Higher fuel costs, expansion
and increased service more
than offset a gain in revenues

Hawaiian Air talking with would-be buyers

By Russ Lynch
Star-Bulletin

Tapa

Hawaiian Airlines Inc. said today it had a first-quarter loss of $2.6 million, or 6 cents a share, as higher fuel costs continued to take a toll on the company.

Hawaiian Air The quarterly loss was much greater than the loss of $169,000, or 1 cent a share, in the 1999 quarter. And it came despite a 24 percent increase in revenues to $136 million from $109.6 million in the first quarter of 1999, the airline said.

From operations alone, leaving out such items as taxes and gains or losses on disposing of equipment, Hawaiian had a first-quarter loss of $4.5 million, compared to an operating profit of $1.1 million in the 1999 quarter.

The biggest cost increase this year was from fuel prices, but expansion and increased service also added costs in such areas as wages and maintenance expenses.

Art First-quarter fuel costs rose 104 percent to $28.1 million, compared with $13.8 million in the year-earlier quarter.
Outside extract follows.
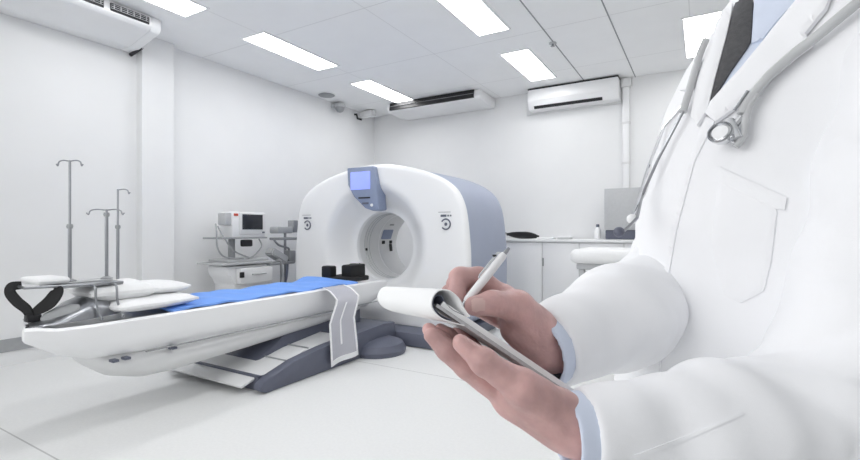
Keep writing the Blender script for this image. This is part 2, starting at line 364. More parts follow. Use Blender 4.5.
B().lathe([(.25, .0), (.26, .04), (.23, .09), (.15, .12), (.02, .125)], (-2.50, 3.33, 0), n=32).go('foot_pad', 'slate', ta)

# steel head cradle at the free end
t = empty('head_cradle', (TX, 1.1, .6), 'shiny steel head cradle with an oval hole at the free table end', 'head rest')
secs = []
for y, hgt, hw in ((1.0, .0, .16), (1.03, .004, .17), (1.08, .015, .17), (1.13, .045, .165), (1.18, .08, .16), (1.23, .10, .15), (1.28, .10, .135), (1.33, .085, .115), (1.38, .05, .09), (1.42, .01, .07)):
    secs.append([(TX + .05 + hw * math.cos(PI * k / 14), y - .30 * hw * math.cos(PI * k / 14) * max(0, (1.3 - y) / .3), .608 + (hgt + .008) * (math.sin(PI * k / 14) ** .7 if 0 < k < 14 else 0)) for k in range(15)])
B().loft(secs, cap=False, closed=False).go('shell', 'steel', t)
B().prism([(TX - .10, 1.03), (TX + .215, .935), (TX + .23, 1.0), (TX - .08, 1.12)], .604, .612, 'XY', .003).go('tongue', 'chrome', t)
bb = B(); m4 = Matrix.Translation((TX + .155, 1.10, .655)) @ Matrix.Rotation(math.radians(48), 4, 'Y') @ Matrix.Rotation(math.radians(28), 4, 'X')
q = bmesh.new(); bmesh.ops.create_uvsphere(q, u_segments=20, v_segments=10, radius=1)
for v in q.verts: v.co = Vector((v.co.x * .038, v.co.y * .085, v.co.z * .012))
bb.add(q, m4).go('oval_hole', 'grey', t)

# blue sheet and pillows
def cloth(name, x0, x1, y0, y1, zf, th, m, parent=None, nx=26, ny=60):
    top = []; bot = []
    for j in range(ny + 1):
        y = y0 + (y1 - y0) * j / ny
        top.append([(x0 + (x1 - x0) * i / nx, y, zf(i / nx, j / ny, x0 + (x1 - x0) * i / nx, y) + th) for i in range(nx + 1)])
        bot.append([(p[0], p[1], p[2] - th) for p in top[-1]])
    bo = B(); secs = [t_ + b_[::-1] for t_, b_ in zip(top, bot)]
    bo.loft(secs); return bo.go(name, m, parent)
tag(cloth('blue_sheet', TX - .27, TX + .275, 1.62, 3.34, lambda u, v, x, y: .593 + .010 * max(0, math.sin(PI * u)) ** .6 + .006 * math.sin(11 * y + 7 * x) + .005 * math.sin(23 * y - 9 * x) + (.03 * math.exp(-((v - .93) / .05) ** 2) * max(0, 1 - 1.4 * u)), .012, 'sheet'),
    'bright blue sheet spread along the scanner table', 'sheet')
def pillow(name, c, sx, sy, sz, rot, label, seed):
    q = bmesh.new(); bmesh.ops.create_cube(q, size=2); bmesh.ops.subdivide_edges(q, edges=q.edges[:], cuts=14, use_grid_fill=True)
    for v in q.verts:
        x, y, z = v.co
        e = (1 - abs(x) ** 3.5) * (1 - abs(y) ** 3.5)
        z2 = z * (.16 + .84 * max(e, 0) ** .55)
        wv = .10 * math.sin(4.2 * x + seed) * math.sin(3.3 * y + 2 * seed) + .05 * math.sin(9 * y + seed)
        k = 1 - .05 * (abs(x) * abs(y))
        v.co = Vector((x * sx * k, y * sy * k, (z2 + (wv * max(e, 0) if z > -.2 else 0)) * sz))
    return tag(B().add(q, Matrix.Translation(c) @ Matrix.Rotation(math.radians(rot), 4, 'Z')).go(name, 'pillow'), label, 'pillow', 'white pillows on the scanner table')
pillow('pillow', (TX + .02, 1.56, .648), .24, .25, .042, 3, 'white pillow lying flat directly on the scanner table, under the other', 1.0)
pillow('pillow', (TX - .02, 1.43, .725), .20, .18, .055, -6, 'rumpled white pillow on top of the pair, near the head cradle', 2.6)
pillow('pillow', (TX - .02, 1.68, .718), .18, .13, .036, 4, 'small folded white pillow at the end of the pile towards the blue sheet', 4.0)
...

Wages and benefits climbed 17.9 percent to $38.9 million, from $33 million a year earlier. Maintenance costs rose 18.9 percent to $28.3 million from $23.8 million.

Total operating expenses increased 29.4 percent to $140.5 million, from $108.5 million in the year-earlier quarter.
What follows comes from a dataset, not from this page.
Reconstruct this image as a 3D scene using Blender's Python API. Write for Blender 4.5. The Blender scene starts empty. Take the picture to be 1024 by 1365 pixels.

On the plus side, passenger revenues were up 15.4 percent at $104.4 million in the latest quarter, from $90.5 million a year earlier. Charter revenues almost doubled to $20.2 million from $10.2 million and cargo revenues of $6.4 million were up 25.5 percent from $5.1 million.

Paul J. Casey, president and chief executive officer, said the airline's growth strategy, combined with aggressive marketing and successful pricing strategies is paying off in higher revenues.

The fact that overall business was up strongly in the first quarter, despite the Y2K tourism setback at the beginning of the period, is encouraging, he said.

"However, we are disappointed with the operating loss for the quarter and the dramatic impact fuel prices continued to have on our results," Casey said. "Excluding the impact of fuel, our first-quarter operating expenses increased 18.5 percent, which is consistent with our rate of growth."

Tourism growth in February and March was strong, Casey said.

"In the months to come, we anticipate additional year-over-year growth with the doubling of our between San Francisco to Honolulu to twice daily, starting June 1," he said. "We have recently doubled our nonstop service between Honolulu and Tahiti to twice weekly and the company's charter contract with Renaissance Cruises for nonstop flights between Los Angeles and Tahiti will contribute to additional revenue as well."

Casey also said Hawaiian is getting strong advance bookings for the second and third quarters.